Swing's most ambitious project came when he was commissioned by the state legislature to paint fourteen murals for Arizona's exhibit at the Golden Gate International exposition in San Francisco in 1939.  He was paid a total of $3,750 for the commission, which was granted as "recognition of his standing as one of the state's greatest artists."  Swing was assisted "in preparation of the murals" by Scottsdale artist Marjorie Thomas.

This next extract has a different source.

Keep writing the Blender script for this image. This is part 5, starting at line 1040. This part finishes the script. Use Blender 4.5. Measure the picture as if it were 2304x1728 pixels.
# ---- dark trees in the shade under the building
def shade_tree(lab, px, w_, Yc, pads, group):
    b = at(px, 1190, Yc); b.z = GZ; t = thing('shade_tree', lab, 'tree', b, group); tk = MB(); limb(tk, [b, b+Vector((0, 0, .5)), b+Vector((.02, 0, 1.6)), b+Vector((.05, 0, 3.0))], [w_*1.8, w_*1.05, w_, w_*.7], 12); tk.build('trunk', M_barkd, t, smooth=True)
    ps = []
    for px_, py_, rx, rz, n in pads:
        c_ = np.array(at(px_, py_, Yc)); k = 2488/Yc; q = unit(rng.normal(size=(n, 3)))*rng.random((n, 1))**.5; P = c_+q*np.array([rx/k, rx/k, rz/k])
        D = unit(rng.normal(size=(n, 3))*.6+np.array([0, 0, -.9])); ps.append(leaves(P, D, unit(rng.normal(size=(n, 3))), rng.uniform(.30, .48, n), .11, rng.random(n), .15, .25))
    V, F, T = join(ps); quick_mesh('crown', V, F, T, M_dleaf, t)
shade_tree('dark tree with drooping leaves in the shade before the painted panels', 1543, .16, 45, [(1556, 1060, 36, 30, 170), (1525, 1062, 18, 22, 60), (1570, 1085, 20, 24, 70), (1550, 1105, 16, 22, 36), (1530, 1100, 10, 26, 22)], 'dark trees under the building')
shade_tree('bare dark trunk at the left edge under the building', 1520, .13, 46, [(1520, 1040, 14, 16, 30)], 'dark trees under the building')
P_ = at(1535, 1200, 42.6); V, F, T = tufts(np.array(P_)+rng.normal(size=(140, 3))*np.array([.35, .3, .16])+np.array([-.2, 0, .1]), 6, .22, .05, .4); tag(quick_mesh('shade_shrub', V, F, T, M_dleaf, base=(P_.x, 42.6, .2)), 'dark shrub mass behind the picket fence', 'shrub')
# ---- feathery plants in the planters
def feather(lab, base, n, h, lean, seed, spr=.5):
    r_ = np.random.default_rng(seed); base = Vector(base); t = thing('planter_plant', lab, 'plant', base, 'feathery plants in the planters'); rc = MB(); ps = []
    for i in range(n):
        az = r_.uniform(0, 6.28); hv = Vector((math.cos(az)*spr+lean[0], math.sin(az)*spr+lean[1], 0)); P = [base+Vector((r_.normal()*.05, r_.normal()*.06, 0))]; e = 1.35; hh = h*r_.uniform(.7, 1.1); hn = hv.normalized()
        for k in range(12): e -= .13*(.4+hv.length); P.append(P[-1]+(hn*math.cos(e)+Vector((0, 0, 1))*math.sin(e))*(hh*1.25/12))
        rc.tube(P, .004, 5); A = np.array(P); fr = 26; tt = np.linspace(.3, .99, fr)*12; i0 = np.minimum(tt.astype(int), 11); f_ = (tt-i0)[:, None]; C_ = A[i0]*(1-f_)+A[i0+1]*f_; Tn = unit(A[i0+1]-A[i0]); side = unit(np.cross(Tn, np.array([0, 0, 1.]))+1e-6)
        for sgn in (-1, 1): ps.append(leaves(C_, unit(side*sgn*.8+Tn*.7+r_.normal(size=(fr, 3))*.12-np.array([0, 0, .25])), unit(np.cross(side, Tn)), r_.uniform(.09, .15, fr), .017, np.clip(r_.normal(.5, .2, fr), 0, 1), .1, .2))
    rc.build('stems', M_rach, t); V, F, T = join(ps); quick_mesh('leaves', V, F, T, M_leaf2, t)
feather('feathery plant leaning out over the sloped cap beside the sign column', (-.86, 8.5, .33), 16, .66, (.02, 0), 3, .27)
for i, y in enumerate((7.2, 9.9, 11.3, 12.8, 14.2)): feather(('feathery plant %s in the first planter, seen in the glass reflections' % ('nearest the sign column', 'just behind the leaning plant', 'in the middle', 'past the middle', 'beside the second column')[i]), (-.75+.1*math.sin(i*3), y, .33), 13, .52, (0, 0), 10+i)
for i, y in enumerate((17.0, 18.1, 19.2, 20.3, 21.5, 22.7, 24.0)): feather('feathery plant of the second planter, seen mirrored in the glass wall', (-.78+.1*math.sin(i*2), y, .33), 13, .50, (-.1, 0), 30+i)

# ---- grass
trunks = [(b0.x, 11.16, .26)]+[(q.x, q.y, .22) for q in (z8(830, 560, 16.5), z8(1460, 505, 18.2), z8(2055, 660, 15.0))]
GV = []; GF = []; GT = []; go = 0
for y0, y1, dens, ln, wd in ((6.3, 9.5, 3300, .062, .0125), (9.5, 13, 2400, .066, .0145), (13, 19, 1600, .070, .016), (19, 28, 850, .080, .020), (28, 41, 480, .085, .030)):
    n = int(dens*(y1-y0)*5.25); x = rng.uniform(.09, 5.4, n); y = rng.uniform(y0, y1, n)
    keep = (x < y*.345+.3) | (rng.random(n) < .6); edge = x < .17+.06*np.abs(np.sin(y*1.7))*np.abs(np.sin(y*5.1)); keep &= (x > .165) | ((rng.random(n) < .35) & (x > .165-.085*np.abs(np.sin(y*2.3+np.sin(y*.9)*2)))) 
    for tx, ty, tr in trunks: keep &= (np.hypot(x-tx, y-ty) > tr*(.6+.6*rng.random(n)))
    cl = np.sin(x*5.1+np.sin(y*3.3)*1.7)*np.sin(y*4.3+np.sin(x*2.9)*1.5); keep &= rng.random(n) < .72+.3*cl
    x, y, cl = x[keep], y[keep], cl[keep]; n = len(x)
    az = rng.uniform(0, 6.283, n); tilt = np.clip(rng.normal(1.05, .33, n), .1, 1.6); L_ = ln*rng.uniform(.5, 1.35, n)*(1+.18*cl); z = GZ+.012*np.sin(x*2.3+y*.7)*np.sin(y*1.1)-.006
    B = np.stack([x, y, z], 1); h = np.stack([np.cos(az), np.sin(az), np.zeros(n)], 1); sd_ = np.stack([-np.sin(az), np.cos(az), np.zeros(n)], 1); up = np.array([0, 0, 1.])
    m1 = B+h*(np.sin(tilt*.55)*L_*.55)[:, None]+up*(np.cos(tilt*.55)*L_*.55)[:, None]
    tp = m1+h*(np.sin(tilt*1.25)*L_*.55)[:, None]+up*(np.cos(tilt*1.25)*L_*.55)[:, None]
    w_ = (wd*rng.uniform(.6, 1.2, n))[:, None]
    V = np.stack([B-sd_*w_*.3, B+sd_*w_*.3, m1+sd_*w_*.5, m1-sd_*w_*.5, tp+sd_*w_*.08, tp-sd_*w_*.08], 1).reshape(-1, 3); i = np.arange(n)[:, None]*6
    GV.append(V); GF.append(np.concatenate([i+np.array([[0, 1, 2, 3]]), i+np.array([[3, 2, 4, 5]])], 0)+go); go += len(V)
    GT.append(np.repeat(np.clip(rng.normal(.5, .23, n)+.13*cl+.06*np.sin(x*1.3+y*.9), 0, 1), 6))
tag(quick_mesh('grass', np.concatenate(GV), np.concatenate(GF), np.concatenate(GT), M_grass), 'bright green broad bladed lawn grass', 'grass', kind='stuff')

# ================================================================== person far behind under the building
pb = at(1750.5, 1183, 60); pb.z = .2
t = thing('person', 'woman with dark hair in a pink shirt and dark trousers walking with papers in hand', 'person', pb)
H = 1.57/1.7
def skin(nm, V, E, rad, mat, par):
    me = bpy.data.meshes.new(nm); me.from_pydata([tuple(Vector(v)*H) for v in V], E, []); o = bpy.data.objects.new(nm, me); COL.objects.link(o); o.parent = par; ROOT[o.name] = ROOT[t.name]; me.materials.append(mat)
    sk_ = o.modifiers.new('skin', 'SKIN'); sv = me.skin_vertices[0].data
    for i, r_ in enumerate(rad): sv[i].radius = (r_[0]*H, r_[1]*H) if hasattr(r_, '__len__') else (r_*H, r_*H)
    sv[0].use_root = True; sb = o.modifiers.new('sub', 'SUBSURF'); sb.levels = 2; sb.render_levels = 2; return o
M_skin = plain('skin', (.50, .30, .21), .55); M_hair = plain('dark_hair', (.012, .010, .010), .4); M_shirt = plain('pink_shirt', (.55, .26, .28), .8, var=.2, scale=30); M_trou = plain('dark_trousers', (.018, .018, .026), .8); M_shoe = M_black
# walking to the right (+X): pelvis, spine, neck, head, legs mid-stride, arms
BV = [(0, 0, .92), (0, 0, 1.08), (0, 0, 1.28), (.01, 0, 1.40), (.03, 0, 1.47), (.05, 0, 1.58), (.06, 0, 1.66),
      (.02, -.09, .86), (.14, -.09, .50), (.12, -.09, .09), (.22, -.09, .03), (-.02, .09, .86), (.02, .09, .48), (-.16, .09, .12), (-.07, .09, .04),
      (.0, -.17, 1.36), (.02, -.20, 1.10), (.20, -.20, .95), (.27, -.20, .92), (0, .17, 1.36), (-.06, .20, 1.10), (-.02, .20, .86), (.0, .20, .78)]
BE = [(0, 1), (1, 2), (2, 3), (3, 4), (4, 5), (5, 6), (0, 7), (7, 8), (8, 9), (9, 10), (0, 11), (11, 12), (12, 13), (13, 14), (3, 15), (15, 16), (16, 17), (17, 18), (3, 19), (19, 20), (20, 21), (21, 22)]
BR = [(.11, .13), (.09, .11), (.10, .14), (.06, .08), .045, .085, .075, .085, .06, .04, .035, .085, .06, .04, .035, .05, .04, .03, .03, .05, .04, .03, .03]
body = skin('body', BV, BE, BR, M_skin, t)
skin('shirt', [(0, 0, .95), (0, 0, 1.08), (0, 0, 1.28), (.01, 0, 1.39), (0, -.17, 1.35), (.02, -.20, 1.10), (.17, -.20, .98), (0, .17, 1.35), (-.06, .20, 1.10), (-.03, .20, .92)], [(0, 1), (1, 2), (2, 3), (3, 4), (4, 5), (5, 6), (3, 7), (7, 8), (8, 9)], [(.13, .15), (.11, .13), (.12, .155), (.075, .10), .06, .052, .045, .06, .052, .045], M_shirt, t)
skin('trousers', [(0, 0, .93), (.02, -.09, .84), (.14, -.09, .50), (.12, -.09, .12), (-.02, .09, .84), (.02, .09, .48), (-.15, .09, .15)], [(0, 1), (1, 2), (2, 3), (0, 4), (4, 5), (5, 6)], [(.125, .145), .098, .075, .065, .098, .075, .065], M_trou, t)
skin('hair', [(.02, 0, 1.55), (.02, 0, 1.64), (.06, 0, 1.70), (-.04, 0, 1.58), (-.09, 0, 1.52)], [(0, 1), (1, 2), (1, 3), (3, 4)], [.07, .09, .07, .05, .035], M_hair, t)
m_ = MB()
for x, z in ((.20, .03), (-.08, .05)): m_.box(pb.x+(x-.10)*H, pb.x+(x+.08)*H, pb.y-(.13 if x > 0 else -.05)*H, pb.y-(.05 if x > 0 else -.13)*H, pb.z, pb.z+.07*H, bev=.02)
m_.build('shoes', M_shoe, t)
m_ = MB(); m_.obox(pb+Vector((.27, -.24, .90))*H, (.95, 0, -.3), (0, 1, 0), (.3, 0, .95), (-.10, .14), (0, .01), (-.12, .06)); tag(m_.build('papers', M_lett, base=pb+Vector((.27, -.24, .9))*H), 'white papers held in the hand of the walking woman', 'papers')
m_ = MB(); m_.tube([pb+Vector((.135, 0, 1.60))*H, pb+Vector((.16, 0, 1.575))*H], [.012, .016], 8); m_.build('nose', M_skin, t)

Framed in saguaro ribs, the five foot by ten foot canvases represented subjects from throughout the state including the Grand Canyon, Tumacacori Mission, the Territorial Prison in Yuma, the San Francisco Peaks, the Painted Desert, and the Cochise Head in Chiricahua National Monument.  An Arizona Highways article in June, 1939 predicted the exhibit would "do much to increase transcontinental travel through Arizona..." The murals are currently in the permanent collection of the Arizona State Capitol Museum.

A philosopher as well as a musician and artist, Swing once wrote "Happiness is the most accommodating of all things.  It will come to a cottage as soon as to a palace. You need never wait for any outward pomp to come.  As the sunshine of the Almighty will shine through a simple vine as richly as upon the gilded dome of a temple, so happiness falls with equal sweetness falls upon all whose minds are at peace and in whose hearts flow the good thoughts and good sentiments of life."

Swing was suffering from tuberculosis near the end of his life, and in the early 1940's he moved into one of the bungalows in Phoenix at 40th & Camelback on the Cudia Movie City, at the invite S.B.P. Cudia.  In exchange, Swing painted several murals for Cudia City. 

David Swing died on June 12, 1945 in Phoenix.